What Was Cut: Agency-by-Agency Breakdown
The scale of terminations varied dramatically by agency. USAID bore the brunt — the agency was effectively dismantled, with foreign assistance grants totaling tens of billions of dollars canceled within weeks. For domestic grant seekers, the picture is more nuanced.
| Agency | Impact Level | Programs Affected | Status |
|---|---|---|---|
| USAID | Severe | Virtually all foreign assistance grants | Mostly terminated; some court-blocked |
| HHS / NIH | Significant | DEI research, indirect cost rate caps proposed, select program cuts | Courts blocked indirect cost changes; some terminations restored |
| EPA | Moderate | Environmental justice grants, some climate programs | Partial cuts; ongoing litigation |
| Education | Moderate | DEI-focused programs, some teacher training grants | Cuts upheld in some circuits |
| State Dept | Significant | Exchange programs, international education | Largely terminated |
| NSF | Low | Some DEI-adjacent program supplements | Core research funding intact |
| USDA | Low | Minimal core program disruption | Operating normally |
| DOE | Low | Minimal | Operating normally |
| SBA | Low | Minimal | Operating normally |
| HUD | Low-Moderate | Some community development supplements | CDBG core funding intact |
The NIH Situation: What Happened and Where It Stands
NIH became a flashpoint. Early in 2025, the administration proposed capping indirect cost reimbursement rates at 15% — a dramatic reduction from the typical 40–60% rates negotiated by research universities. Multiple federal district courts issued immediate injunctions, finding the change violated the APA and existing grant terms. As of mid-2026, indirect cost rate changes at NIH remain blocked pending further litigation, though the legal situation is subject to change.
Separately, NIH terminated a number of active grants it categorized as promoting DEI or studying topics outside agency priorities. Some of those terminations were also challenged in court with mixed results. For researchers with active NIH awards, the practical advice is: monitor your program officer communications, do not assume a court injunction protects your specific award, and maintain documentation of all work performed against your awarded budget.
The Legal Landscape: What Courts Have Said
Federal courts across multiple circuits engaged with DOGE-related grant termination challenges throughout 2025–2026. Several consistent themes emerged from the rulings:
Mass terminations without individualized review have fared poorly in court.
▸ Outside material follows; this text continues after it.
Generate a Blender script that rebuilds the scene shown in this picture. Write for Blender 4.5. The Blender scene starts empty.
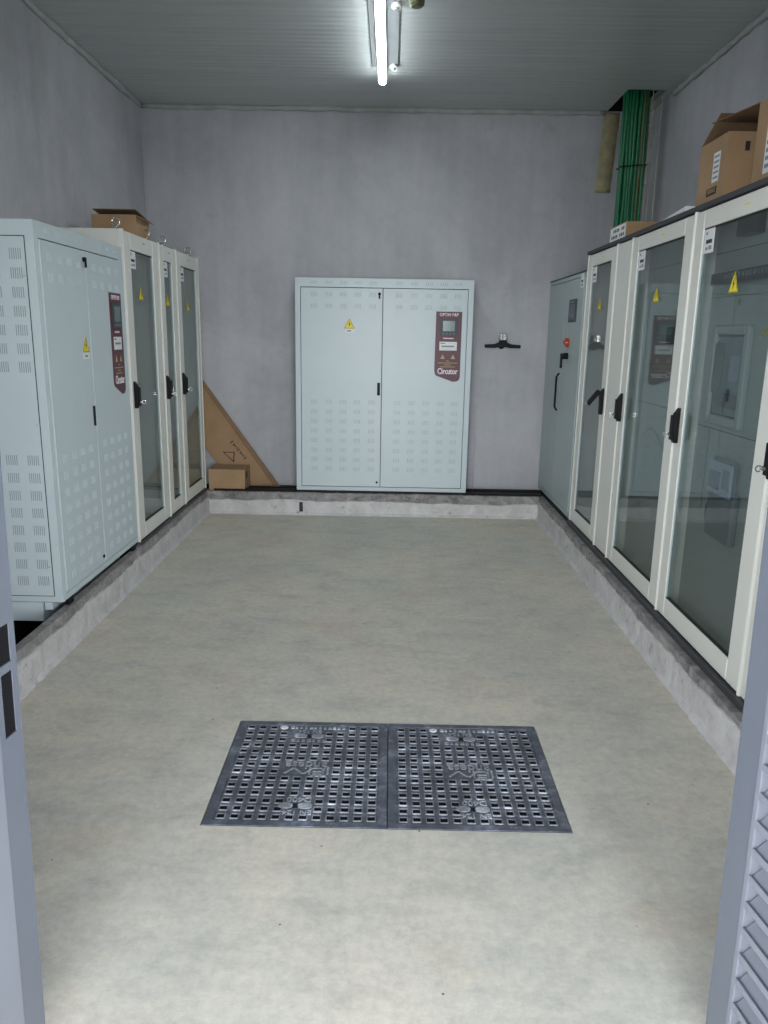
import bpy, math, random
from mathutils import Matrix, Vector, Euler
random.seed(7)
SC = bpy.context.scene
COL = SC.collection
PI = math.pi

# ------------------------------------------------------------------ materials
def new_mat(name):
    m = bpy.data.materials.new(name); m.use_nodes = True
    nt = m.node_tree; b = nt.nodes['Principled BSDF']
    return m, nt, b

def N(nt, t, **kw):
    n = nt.nodes.new(t)
    for k, v in kw.items():
        if k in n.inputs: n.inputs[k].default_value = v
        else: setattr(n, k, v)
    return n

def coords(nt, scale=(1, 1, 1), kind='Object'):
    tc = N(nt, 'ShaderNodeTexCoord'); mp = N(nt, 'ShaderNodeMapping')
    mp.inputs['Scale'].default_value = scale
    nt.links.new(tc.outputs[kind], mp.inputs['Vector'])
    return mp.outputs['Vector']

def noise(nt, vec, scale, detail=6, rough=.6, dist=0.0):
    n = N(nt, 'ShaderNodeTexNoise'); n.inputs['Scale'].default_value = scale
    n.inputs['Detail'].default_value = detail; n.inputs['Roughness'].default_value = rough
    n.inputs['Distortion'].default_value = dist
    nt.links.new(vec, n.inputs['Vector']); return n.outputs['Fac']

def ramp(nt, fac, stops):
    r = N(nt, 'ShaderNodeValToRGB'); e = r.color_ramp.elements
    while len(e) < len(stops): e.new(.5)
    for k, (p, c) in enumerate(stops):
        e[k].position = p; e[k].color = (*c, 1) if len(c) == 3 else c
    nt.links.new(fac, r.inputs['Fac']); return r.outputs['Color']

def mixc(nt, fac, a, b, mode='MIX'):
    m = N(nt, 'ShaderNodeMix', data_type='RGBA', blend_type=mode)
    for s, v in ((0, fac), (6, a), (7, b)):
        if hasattr(v, 'is_output') or isinstance(v, bpy.types.NodeSocket): nt.links.new(v, m.inputs[s])
        else: m.inputs[s].default_value = v if s == 0 else (*v, 1)
    return m.outputs[2]

def bump(nt, b, h, strength=.3, dist=.01):
    bp = N(nt, 'ShaderNodeBump'); bp.inputs['Strength'].default_value = strength
    bp.inputs['Distance'].default_value = dist
    nt.links.new(h, bp.inputs['Height']); nt.links.new(bp.outputs['Normal'], b.inputs['Normal'])

def simple(name, col, rough=.5, metal=0.0, var=.06, scale=9, bstr=0.0):
    m, nt, b = new_mat(name)
    v = coords(nt); n = noise(nt, v, scale)
    c = ramp(nt, n, [(.3, tuple(x * (1 - var) for x in col)), (.7, tuple(min(1, x * (1 + var)) for x in col))])
    nt.links.new(c, b.inputs['Base Color'])
    b.inputs['Roughness'].default_value = rough; b.inputs['Metallic'].default_value = metal
    if bstr: bump(nt, b, noise(nt, v, scale * 8), bstr, .003)
    return m

M = {}
M['cab'] = simple('pale_blue_grey_paint', (.525, .61, .635), .4, 0, .02, 5)
M['cream'] = simple('off_white_paint', (.70, .71, .66), .35, 0, .02, 5)
M['plain'] = simple('grey_green_paint', (.38, .45, .45), .4, 0, .03, 5)
M['plate'] = simple('grey_inner_plate_paint', (.31, .34, .335), .5, 0, .03, 5)
M['roofdark'] = simple('dark_grey_roof_paint', (.035, .037, .045), .6)
M['black'] = simple('black_plastic', (.006, .006, .007), .55)
M['black'].node_tree.nodes['Principled BSDF'].inputs['Specular IOR Level'].default_value = .2
M['slit'] = simple('vent_slit_shade', (.24, .29, .30), .9)
M['void'] = simple('vent_opening_shade', (.10, .125, .13), .9)
M['seam'] = simple('rubber_seal_dark', (.03, .035, .035), .8)
M['darkdev'] = simple('dark_device_plastic', (.045, .055, .06), .5)
M['middev'] = simple('grey_device_plastic', (.12, .15, .17), .5)
M['chrome'] = simple('chrome', (.75, .75, .75), .18, 1.0)
M['steel'] = simple('galvanised_steel', (.45, .47, .47), .4, .8)
M['zinc'] = simple('yellowish_zinc_wire', (.42, .50, .36), .4, .3)
M['backplate'] = simple('grey_lamp_backplate', (.20, .215, .22), .6)
M['maroon'] = simple('maroon_label', (.085, .020, .035), .45)
M['panelgrey'] = simple('grey_label', (.06, .065, .07), .45)
M['screen'] = simple('lcd_screen', (.16, .24, .24), .15)
M['darkplate'] = simple('dark_grey_plate', (.10, .11, .115), .5)
M['midplate'] = simple('mid_grey_plate', (.18, .205, .205), .5)
M['white'] = simple('white_label', (.75, .77, .78), .5)
M['print'] = simple('black_print', (.02, .02, .022), .6)
M['gprint'] = simple('grey_print', (.22, .25, .30), .6)
M['gold'] = simple('gold_print', (.50, .34, .13), .5)
M['pinkwhite'] = simple('white_print', (.78, .70, .72), .5)
M['yellow'] = simple('warning_yellow', (.80, .66, .03), .5)
M['green'] = simple('green_cable_sheath', (.010, .15, .06), .35, 0, .15, 20)
M['brownc'] = simple('brown_green_cable_sheath', (.10, .12, .05), .45, 0, .15, 20)
M['red'] = simple('red_switch', (.45, .04, .03), .4)
M['paper'] = simple('printed_paper', (.36, .42, .54), .6)
M['brass'] = simple('dark_fitting', (.10, .11, .05), .4)
M['dgrey'] = simple('bluish_grey_door_paint', (.105, .118, .145), .4, 0, .05, 6)
M['dlight'] = simple('light_door_paint', (.165, .178, .21), .4, 0, .05, 6)  # lit copy of the door paint for edge strips and louvre blades
M['rail'] = simple('dark_steel_rail', (.045, .047, .052), .5)
M['dark'] = simple('recess_shade_dark', (.02, .02, .022), .95)  # near-black in place of shade in trench, pit and ceiling void
M['foam'] = simple('yellow_mounting_foam', (.32, .29, .17), .9, 0, .2, 14, .6)
M['bead'] = simple('sealant_bead', (.40, .41, .40), .8, 0, .15, 10, .4)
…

Judges have found that agencies cannot terminate thousands of grants simultaneously without providing case-specific written notice and a meaningful opportunity to contest. Under 2 CFR Part 200.340, termination for convenience requires written notice, and for cause requires an opportunity to cure.
Separation of powers arguments — that Congress appropriated the funds and the executive cannot refuse to spend them — have had some traction, particularly in cases where agencies attempted to impound congressionally directed funds. Courts have generally been more receptive to these arguments for programs with explicit congressional line-item appropriations than for discretionary grant pools.
The practical upshot: if your grant was terminated, the legal avenue is real but uncertain. The outcome depends heavily on the specific agency, program, and legal theory applied in your jurisdiction.
Programs That Remained Unaffected
It's important to separate the headline number — 16,000 terminations — from the actual grant landscape for domestic applicants. The vast majority of federal grants that domestic nonprofits, universities, local governments, and small businesses apply for continued without interruption through 2026:
- NIH R01, R21, SBIR/STTR research mechanisms — continued issuing new FOAs; peer review process unchanged
- NSF research grants — all core mechanisms (CAREER, MRI, standard research) operating normally
- USDA rural development programs — Community Facilities, Water & Waste, ReConnect, VAPG all continued
- DOE Office of Science and ARPA-E — new FOAs issued regularly through 2026
- HUD CDBG and HOME programs — formula allocations to states and localities continued
- SBA SBIR programs — all agency SBIR programs continued; SBA oversight mechanisms unchanged
- FEMA hazard mitigation grants — BRIC, HMGP, and FMA programs continued
If Your Grant Was Terminated: What to Do
Grant termination does not mean you immediately stop work and return all funds. Federal regulations give recipients specific rights and obligations. Here is the correct sequence:
Termination Response Protocol
- Request written termination notice — you are entitled to a written explanation citing the regulatory basis (2 CFR 200.340). If you received only a system-generated notice, request formal written justification from your grants management officer.
- Do not stop work immediately — work may continue during the appeal period. Review your award terms for the specific wind-down provision; many allow 30–60 days of continued activity.
- File an administrative appeal — most agencies have a grants appeal process. File within 30 days of the termination notice. Document every expense incurred through the termination date.
- Preserve all records — retain all financial records, timesheets, deliverables, and communications for at least three years post-closeout (2 CFR 200.334). These are essential for audit and appeal purposes.
- Consult legal counsel — organizations in sectors with active litigation (NIH, EPA, USAID) may have grounds for injunctive relief. Several nonprofit legal organizations are providing pro bono support to affected grantees.